I regularly do things for others that most people would not do. I have travelled all day to be with a friend for a few minutes. I have gone above and beyond to help a friend in need. I have sacrificed my own comforts to help someone else feel better. And the thing is, I know all of these things are good, but I feel so flawed for doing them.

This has made me feel like I do not belong in this world. I feel misunderstood. I feel like the world swirls around me while I crave to be connected to it. Is there a place for me? Is there somewhere I can belong? Is there someone who will see me as all that I am and love me anyway?

I want to believe that I am needed here, that I have a place in this world. I want to feel like I belong, even though this world doesn’t feel like home. Was I put here for a reason? Is there a reason I don’t feel like anyone else understands? Do my differences benefit others in positive ways? And most of all, can I ever belong in a world where I was born to stand out?

Santa

I don’t really like Santa. I mean, I have nothing against the guy. Anyone who spreads hope and joy and love is definitely someone to be admired. I just don’t personally care for the big guy. I do not remember writing letters to him while growing up or wanting to sit in his lap. I am also not very good at coming up with things I want as gifts, so Santa seems rather pointless when you don’t really want anything.
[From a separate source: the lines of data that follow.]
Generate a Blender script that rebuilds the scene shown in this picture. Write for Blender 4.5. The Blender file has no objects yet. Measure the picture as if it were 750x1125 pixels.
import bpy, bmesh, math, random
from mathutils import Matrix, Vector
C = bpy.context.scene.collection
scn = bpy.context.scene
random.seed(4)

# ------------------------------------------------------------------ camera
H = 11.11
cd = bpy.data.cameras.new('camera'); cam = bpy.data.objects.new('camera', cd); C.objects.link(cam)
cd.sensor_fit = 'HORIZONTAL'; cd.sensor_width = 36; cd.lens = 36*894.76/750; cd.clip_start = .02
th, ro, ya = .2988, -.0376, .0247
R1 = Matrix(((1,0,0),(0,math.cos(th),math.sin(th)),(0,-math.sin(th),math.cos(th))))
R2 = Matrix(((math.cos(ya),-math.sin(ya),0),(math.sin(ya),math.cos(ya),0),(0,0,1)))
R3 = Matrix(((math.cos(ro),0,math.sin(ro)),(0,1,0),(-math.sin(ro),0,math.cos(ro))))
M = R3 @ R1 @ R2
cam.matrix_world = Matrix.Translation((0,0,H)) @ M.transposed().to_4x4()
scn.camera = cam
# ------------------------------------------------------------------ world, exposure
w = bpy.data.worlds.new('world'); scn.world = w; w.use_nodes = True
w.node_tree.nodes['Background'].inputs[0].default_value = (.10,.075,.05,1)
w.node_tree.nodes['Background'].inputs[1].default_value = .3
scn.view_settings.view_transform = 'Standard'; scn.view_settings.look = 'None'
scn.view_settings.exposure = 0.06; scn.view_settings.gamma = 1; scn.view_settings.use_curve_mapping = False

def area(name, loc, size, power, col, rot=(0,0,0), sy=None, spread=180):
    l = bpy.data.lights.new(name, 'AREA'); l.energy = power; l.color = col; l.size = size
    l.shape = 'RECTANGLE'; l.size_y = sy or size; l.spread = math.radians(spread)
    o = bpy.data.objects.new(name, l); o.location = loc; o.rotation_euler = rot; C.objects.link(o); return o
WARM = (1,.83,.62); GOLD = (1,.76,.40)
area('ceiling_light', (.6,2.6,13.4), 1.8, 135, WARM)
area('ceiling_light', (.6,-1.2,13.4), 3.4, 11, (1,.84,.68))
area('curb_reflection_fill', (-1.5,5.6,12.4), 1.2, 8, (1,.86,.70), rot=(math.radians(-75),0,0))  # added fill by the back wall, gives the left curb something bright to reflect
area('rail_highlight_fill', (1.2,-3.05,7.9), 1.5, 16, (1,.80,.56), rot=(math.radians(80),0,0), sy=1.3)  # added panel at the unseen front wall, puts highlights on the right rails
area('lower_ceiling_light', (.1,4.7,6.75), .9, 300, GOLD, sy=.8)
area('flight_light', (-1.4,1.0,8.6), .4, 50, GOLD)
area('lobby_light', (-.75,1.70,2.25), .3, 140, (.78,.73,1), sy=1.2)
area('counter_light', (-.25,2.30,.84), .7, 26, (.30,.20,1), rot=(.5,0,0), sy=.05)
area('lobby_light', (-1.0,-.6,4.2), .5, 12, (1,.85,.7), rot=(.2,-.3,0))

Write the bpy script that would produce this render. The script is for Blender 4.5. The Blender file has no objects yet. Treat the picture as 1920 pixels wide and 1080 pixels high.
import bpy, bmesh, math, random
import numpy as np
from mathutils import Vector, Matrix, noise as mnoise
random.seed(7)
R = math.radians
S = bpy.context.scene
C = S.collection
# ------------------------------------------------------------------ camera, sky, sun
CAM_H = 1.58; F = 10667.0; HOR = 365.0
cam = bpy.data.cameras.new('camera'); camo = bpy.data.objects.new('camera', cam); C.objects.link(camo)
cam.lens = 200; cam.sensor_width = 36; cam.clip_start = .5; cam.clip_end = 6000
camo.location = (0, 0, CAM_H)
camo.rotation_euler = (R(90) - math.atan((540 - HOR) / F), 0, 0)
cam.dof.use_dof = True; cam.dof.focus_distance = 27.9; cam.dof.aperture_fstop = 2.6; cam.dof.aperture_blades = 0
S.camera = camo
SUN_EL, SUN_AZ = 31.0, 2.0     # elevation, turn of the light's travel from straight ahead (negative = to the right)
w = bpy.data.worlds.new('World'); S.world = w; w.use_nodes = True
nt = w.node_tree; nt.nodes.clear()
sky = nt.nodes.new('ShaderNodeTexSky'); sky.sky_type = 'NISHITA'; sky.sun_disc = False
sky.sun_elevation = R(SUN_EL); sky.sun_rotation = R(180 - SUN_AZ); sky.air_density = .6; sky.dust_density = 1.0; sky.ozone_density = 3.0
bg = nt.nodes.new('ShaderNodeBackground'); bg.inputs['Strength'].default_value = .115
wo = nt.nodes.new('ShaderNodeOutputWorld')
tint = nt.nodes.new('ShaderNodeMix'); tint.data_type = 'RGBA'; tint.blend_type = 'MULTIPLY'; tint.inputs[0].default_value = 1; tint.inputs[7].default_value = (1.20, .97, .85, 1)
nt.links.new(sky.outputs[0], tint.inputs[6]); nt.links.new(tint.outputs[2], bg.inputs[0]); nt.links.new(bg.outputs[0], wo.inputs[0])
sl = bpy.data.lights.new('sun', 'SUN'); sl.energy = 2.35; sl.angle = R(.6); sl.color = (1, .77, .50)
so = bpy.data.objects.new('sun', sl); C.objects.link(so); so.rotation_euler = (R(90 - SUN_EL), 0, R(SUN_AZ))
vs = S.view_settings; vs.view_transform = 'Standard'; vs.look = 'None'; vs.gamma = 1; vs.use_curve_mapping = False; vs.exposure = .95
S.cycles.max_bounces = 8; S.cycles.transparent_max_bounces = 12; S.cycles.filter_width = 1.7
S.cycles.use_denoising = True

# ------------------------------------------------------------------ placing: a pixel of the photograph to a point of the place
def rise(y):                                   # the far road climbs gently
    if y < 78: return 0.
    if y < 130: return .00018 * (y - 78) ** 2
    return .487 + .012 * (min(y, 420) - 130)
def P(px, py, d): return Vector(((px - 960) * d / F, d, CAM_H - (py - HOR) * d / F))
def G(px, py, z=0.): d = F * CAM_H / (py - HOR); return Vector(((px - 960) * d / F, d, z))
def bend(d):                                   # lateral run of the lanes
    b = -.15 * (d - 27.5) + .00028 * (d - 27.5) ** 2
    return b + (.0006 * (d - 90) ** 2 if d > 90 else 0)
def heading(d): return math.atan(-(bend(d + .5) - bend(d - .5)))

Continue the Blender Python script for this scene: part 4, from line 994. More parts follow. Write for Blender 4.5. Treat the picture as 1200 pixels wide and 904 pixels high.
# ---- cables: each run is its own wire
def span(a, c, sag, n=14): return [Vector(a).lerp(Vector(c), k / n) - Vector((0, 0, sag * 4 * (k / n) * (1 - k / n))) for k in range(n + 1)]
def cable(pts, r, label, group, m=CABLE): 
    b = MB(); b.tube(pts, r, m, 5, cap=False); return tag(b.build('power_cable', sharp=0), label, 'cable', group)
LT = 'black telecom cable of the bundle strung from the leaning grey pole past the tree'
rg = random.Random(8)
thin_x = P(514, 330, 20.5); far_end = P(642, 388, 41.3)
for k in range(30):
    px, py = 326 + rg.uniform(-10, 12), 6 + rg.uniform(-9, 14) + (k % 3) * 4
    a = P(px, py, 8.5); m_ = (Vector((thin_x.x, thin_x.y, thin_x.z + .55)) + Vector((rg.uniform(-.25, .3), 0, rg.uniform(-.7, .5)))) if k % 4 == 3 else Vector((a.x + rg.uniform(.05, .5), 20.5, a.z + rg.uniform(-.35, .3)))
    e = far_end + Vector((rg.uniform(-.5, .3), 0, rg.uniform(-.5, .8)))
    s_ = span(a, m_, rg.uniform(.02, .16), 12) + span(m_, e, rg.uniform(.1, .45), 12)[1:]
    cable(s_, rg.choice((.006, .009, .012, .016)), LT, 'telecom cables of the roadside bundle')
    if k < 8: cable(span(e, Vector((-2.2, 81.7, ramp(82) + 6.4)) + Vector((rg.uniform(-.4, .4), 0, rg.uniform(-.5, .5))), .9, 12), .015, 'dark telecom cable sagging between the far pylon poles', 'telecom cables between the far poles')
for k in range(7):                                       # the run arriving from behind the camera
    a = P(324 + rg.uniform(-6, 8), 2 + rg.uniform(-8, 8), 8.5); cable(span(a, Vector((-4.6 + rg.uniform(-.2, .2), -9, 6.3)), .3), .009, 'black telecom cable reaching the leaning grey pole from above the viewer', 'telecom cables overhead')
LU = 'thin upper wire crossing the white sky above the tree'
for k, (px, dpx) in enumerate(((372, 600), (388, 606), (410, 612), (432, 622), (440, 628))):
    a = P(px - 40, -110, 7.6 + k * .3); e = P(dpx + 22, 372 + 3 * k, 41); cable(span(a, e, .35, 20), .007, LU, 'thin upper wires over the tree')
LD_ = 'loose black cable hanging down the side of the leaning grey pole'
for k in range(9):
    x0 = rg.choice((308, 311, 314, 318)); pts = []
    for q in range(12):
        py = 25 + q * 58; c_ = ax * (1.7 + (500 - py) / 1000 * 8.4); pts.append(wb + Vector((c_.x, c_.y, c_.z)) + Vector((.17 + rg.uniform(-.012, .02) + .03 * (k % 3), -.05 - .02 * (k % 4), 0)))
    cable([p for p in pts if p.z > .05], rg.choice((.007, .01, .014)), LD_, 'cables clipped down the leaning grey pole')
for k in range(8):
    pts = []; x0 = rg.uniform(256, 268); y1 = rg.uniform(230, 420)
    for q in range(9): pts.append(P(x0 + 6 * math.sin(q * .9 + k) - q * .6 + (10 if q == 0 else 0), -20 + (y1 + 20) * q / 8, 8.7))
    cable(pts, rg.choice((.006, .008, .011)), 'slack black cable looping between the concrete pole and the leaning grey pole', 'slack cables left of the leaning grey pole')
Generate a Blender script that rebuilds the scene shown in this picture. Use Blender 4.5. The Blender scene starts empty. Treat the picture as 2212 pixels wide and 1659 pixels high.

Anyway, we had a party last night at my church. There was good food and gifts and Santa. The party was for young single adults, so it was pretty cool to have Santa there because people could feel like children again by sitting on his lap. But I had no desire to go see Santa. And it wasn’t that I don’t really like pictures, I just feel no connection to him. And maybe it is because I never really did things most children do. I never liked patty cake, and I had no desire to participate in tetherball or hopscotch or so many other games that my fellow students enjoyed.

I guess I’m just posting this because I wonder if anyone else feels the same way. It’s not that I grew out of Santa, I guess I just never grew into him. Is that an autism (Asperger’s) thing or just a personality thing? I mean, I love Christmas and Christmastime and giving and nativities and so many other things that have to do with Christmas. I just don’t really care for the Santa part of Christmas. And I know I can probably be described as “a tight-fisted hand at the grindstone” like Scrooge from A Christmas Carol, but I try to harbor good feelings at Christmastime and give what I can. Do I have to like Santa to not be a Scrooge?

Celebrating Christ’s Birth

It is no secret that I am not fond of birthdays. There are years that I would like to avoid my birthday altogether. However, as we talked today in church about Christ’s birthday. I thought about what Christmas represents.

Christmas is a day to remember Christ. So, how would he want us to remember Him? By giving of ourselves- giving to others, helping others, loving others. That is how Christ spent His life. In truth, the birth of Jesus was a gift from both Christ and the Father. Jesus gave us the gift of His life- of becoming mortal so that He could save us, serve us, and show us how to live like Him. And the Father gave us the gift of His Son.

I think that the Spirit of Christmas is the perfect way to celebrate Christ’s birthday because we strive to do exactly what He did in His mortal life- give, love, serve. I hope my birthday can help people remember those things, too. But I am grateful for the perfect example to celebrate with “peace on earth, goodwill to men.”